Material
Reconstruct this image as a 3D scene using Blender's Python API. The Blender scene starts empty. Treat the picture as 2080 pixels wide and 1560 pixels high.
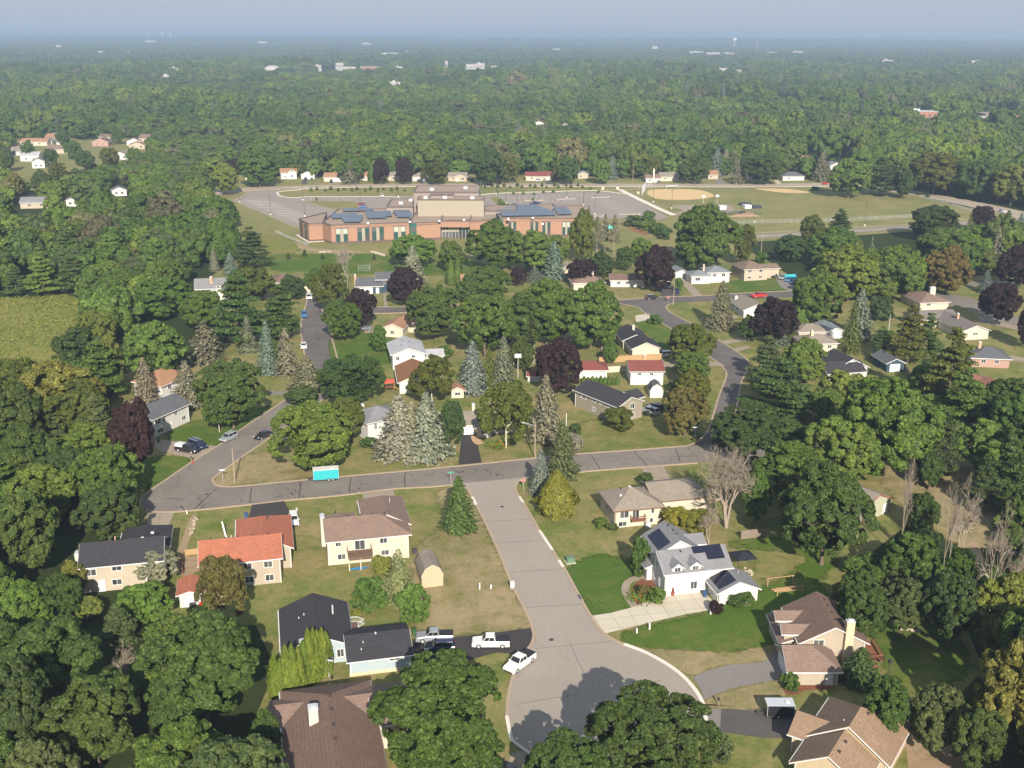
import bpy, math, random
import numpy as np
from mathutils import Vector, Matrix

# ------------------------------------------------------------------ camera, sky, sun, exposure
SC = bpy.context.scene
COL = SC.collection
F_, H_, YH, ROLL = 2200.0, 90.0, 66.0, .0034
TH = math.atan((780 - YH) / F_)
_c, _s = math.cos(TH), math.sin(TH)
CF = np.array((0, _c, -_s)); _R0 = np.array((1., 0, 0)); _U0 = np.array((0, _s, _c))
CR = math.cos(ROLL) * _R0 + math.sin(ROLL) * _U0
CU = -math.sin(ROLL) * _R0 + math.cos(ROLL) * _U0
cam = bpy.data.cameras.new('camera')
cam.sensor_width = 36.0; cam.lens = 36.0 * F_ / 2080.0
cam.clip_start = 1.0; cam.clip_end = 120000.0
cam_o = bpy.data.objects.new('camera', cam); COL.objects.link(cam_o)
cam_o.matrix_world = Matrix(((CR[0], CU[0], -CF[0], 0), (CR[1], CU[1], -CF[1], 0), (CR[2], CU[2], -CF[2], H_), (0, 0, 0, 1)))
SC.camera = cam_o

SUN_EL = math.radians(29.0)
SHX, SHY = -.15, 1.0                                   # direction shadows fall on the ground
_n = math.hypot(SHX, SHY)
w = bpy.data.worlds.new('World'); SC.world = w; w.use_nodes = True
nt = w.node_tree; nt.nodes.clear()
sky = nt.nodes.new('ShaderNodeTexSky'); sky.sky_type = 'NISHITA'; sky.sun_disc = False
sky.sun_elevation = SUN_EL
sky.sun_rotation = math.atan2(-SHX, -SHY)              # compass direction of the sun, clockwise from +Y
sky.altitude = 300; sky.air_density = 1.3; sky.dust_density = 3.0; sky.ozone_density = 2.0
bg = nt.nodes.new('ShaderNodeBackground'); bg.inputs[1].default_value = .10
hz = nt.nodes.new('ShaderNodeMix'); hz.data_type = 'RGBA'; hz.inputs[0].default_value = .85
hz.inputs[7].default_value = (2.55, 3.0, 3.75, 1)       # thin even high haze veils the blue
out = nt.nodes.new('ShaderNodeOutputWorld')
nt.links.new(sky.outputs[0], hz.inputs[6]); nt.links.new(hz.outputs[2], bg.inputs[0]); nt.links.new(bg.outputs[0], out.inputs[0])
sun = bpy.data.lights.new('sun', 'SUN'); sun.energy = 5.0; sun.angle = math.radians(.5); sun.color = (1, .90, .77)
sun_o = bpy.data.objects.new('sun', sun); COL.objects.link(sun_o)
sun_o.rotation_euler = Vector((-SHX / _n * math.cos(SUN_EL), -SHY / _n * math.cos(SUN_EL), math.sin(SUN_EL))).to_track_quat('Z', 'Y').to_euler()
SC.view_settings.view_transform = 'Standard'; SC.view_settings.look = 'None'
SC.view_settings.exposure = 0.9; SC.view_settings.gamma = 1.0; SC.view_settings.use_curve_mapping = False
SC.render.engine = 'CYCLES'
SC.cycles.max_bounces = 5; SC.cycles.diffuse_bounces = 2; SC.cycles.glossy_bounces = 2
SC.cycles.transmission_bounces = 3; SC.cycles.volume_bounces = 0; SC.cycles.use_denoising = True
SC.cycles.transparent_max_bounces = 12
SC.cycles.use_adaptive_sampling = True; SC.cycles.adaptive_threshold = .02

rng = np.random.default_rng(7)
random.seed(7)

def gp(x, y, z=0.0):
    """world point of height z at photograph pixel x, y (for laying the ground plan out)"""
    d = CF + (x - 1040) / F_ * CR - (y - 780) / F_ * CU
    t = (z - H_) / d[2]
    return (d[0] * t, d[1] * t)

def to_px(X, Y, Z=0.0):
    v = np.array((X, Y, Z - H_)); f = v @ CF
    return 1040 + F_ * (v @ CR) / f, 780 - F_ * (v @ CU) / f

# ------------------------------------------------------------------ helpers
def tag(o, label=None, cat=None, group=None, kind=None):
    if label: o['label'] = label
    if cat: o['category'] = cat
    if group: o['group'] = group
    if kind: o['kind'] = kind
    return o

def thing(name, label, cat, loc=(0, 0, 0), rz=0.0, group=None):
    o = bpy.data.objects.new(name, None); COL.objects.link(o)
    o.location = loc if len(loc) == 3 else (loc[0], loc[1], 0); o.rotation_euler = (0, 0, rz)
    o.empty_display_size = .3
    return tag(o, label, cat, group)

def link(name, me, parent=None, loc=None):
    o = bpy.data.objects.new(name, me); COL.objects.link(o)
    if parent: o.parent = parent
    if loc: o.location = loc
    return o

def copy_tree(o, parent=None):
    c = o.copy(); COL.objects.link(c); c.parent = parent
    for ch in list(o.children): copy_tree(ch, c)
    return c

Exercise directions
The listing above needs to be output again exactly. Don't include the pictures.

Exercise answer
Reconstruct this image as a 3D scene using Blender's Python API. The Blender scene starts empty. Treat the picture as 2080 pixels wide and 1560 pixels high.
import bpy, math, random
import numpy as np
from mathutils import Vector, Matrix

# ------------------------------------------------------------------ camera, sky, sun, exposure
SC = bpy.context.scene
COL = SC.collection
F_, H_, YH, ROLL = 2200.0, 90.0, 66.0, .0034
TH = math.atan((780 - YH) / F_)
_c, _s = math.cos(TH), math.sin(TH)
CF = np.array((0, _c, -_s)); _R0 = np.array((1., 0, 0)); _U0 = np.array((0, _s, _c))
CR = math.cos(ROLL) * _R0 + math.sin(ROLL) * _U0
CU = -math.sin(ROLL) * _R0 + math.cos(ROLL) * _U0
cam = bpy.data.cameras.new('camera')
cam.sensor_width = 36.0; cam.lens = 36.0 * F_ / 2080.0
cam.clip_start = 1.0; cam.clip_end = 120000.0
cam_o = bpy.data.objects.new('camera', cam); COL.objects.link(cam_o)
cam_o.matrix_world = Matrix(((CR[0], CU[0], -CF[0], 0), (CR[1], CU[1], -CF[1], 0), (CR[2], CU[2], -CF[2], H_), (0, 0, 0, 1)))
SC.camera = cam_o

SUN_EL = math.radians(29.0)
SHX, SHY = -.15, 1.0                                   # direction shadows fall on the ground
_n = math.hypot(SHX, SHY)
w = bpy.data.worlds.new('World'); SC.world = w; w.use_nodes = True
nt = w.node_tree; nt.nodes.clear()
sky = nt.nodes.new('ShaderNodeTexSky'); sky.sky_type = 'NISHITA'; sky.sun_disc = False
sky.sun_elevation = SUN_EL
sky.sun_rotation = math.atan2(-SHX, -SHY)              # compass direction of the sun, clockwise from +Y
sky.altitude = 300; sky.air_density = 1.3; sky.dust_density = 3.0; sky.ozone_density = 2.0
bg = nt.nodes.new('ShaderNodeBackground'); bg.inputs[1].default_value = .10
hz = nt.nodes.new('ShaderNodeMix'); hz.data_type = 'RGBA'; hz.inputs[0].default_value = .85
hz.inputs[7].default_value = (2.55, 3.0, 3.75, 1)       # thin even high haze veils the blue
out = nt.nodes.new('ShaderNodeOutputWorld')
nt.links.new(sky.outputs[0], hz.inputs[6]); nt.links.new(hz.outputs[2], bg.inputs[0]); nt.links.new(bg.outputs[0], out.inputs[0])
sun = bpy.data.lights.new('sun', 'SUN'); sun.energy = 5.0; sun.angle = math.radians(.5); sun.color = (1, .90, .77)
sun_o = bpy.data.objects.new('sun', sun); COL.objects.link(sun_o)
sun_o.rotation_euler = Vector((-SHX / _n * math.cos(SUN_EL), -SHY / _n * math.cos(SUN_EL), math.sin(SUN_EL))).to_track_quat('Z', 'Y').to_euler()
SC.view_settings.view_transform = 'Standard'; SC.view_settings.look = 'None'
SC.view_settings.exposure = 0.9; SC.view_settings.gamma = 1.0; SC.view_settings.use_curve_mapping = False
SC.render.engine = 'CYCLES'
SC.cycles.max_bounces = 5; SC.cycles.diffuse_bounces = 2; SC.cycles.glossy_bounces = 2
SC.cycles.transmission_bounces = 3; SC.cycles.volume_bounces = 0; SC.cycles.use_denoising = True
SC.cycles.transparent_max_bounces = 12
SC.cycles.use_adaptive_sampling = True; SC.cycles.adaptive_threshold = .02

rng = np.random.default_rng(7)
random.seed(7)

def gp(x, y, z=0.0):
    """world point of height z at photograph pixel x, y (for laying the ground plan out)"""
    d = CF + (x - 1040) / F_ * CR - (y - 780) / F_ * CU
    t = (z - H_) / d[2]
    return (d[0] * t, d[1] * t)

def to_px(X, Y, Z=0.0):
    v = np.array((X, Y, Z - H_)); f = v @ CF
    return 1040 + F_ * (v @ CR) / f, 780 - F_ * (v @ CU) / f

# ------------------------------------------------------------------ helpers
def tag(o, label=None, cat=None, group=None, kind=None):
    if label: o['label'] = label
    if cat: o['category'] = cat
    if group: o['group'] = group
    if kind: o['kind'] = kind
    return o

def thing(name, label, cat, loc=(0, 0, 0), rz=0.0, group=None):
    o = bpy.data.objects.new(name, None); COL.objects.link(o)
    o.location = loc if len(loc) == 3 else (loc[0], loc[1], 0); o.rotation_euler = (0, 0, rz)
    o.empty_display_size = .3
    return tag(o, label, cat, group)

def link(name, me, parent=None, loc=None):
    o = bpy.data.objects.new(name, me); COL.objects.link(o)
    if parent: o.parent = parent
    if loc: o.location = loc
    return o

def copy_tree(o, parent=None):
    c = o.copy(); COL.objects.link(c); c.parent = parent
    for ch in list(o.children): copy_tree(ch, c)
    return c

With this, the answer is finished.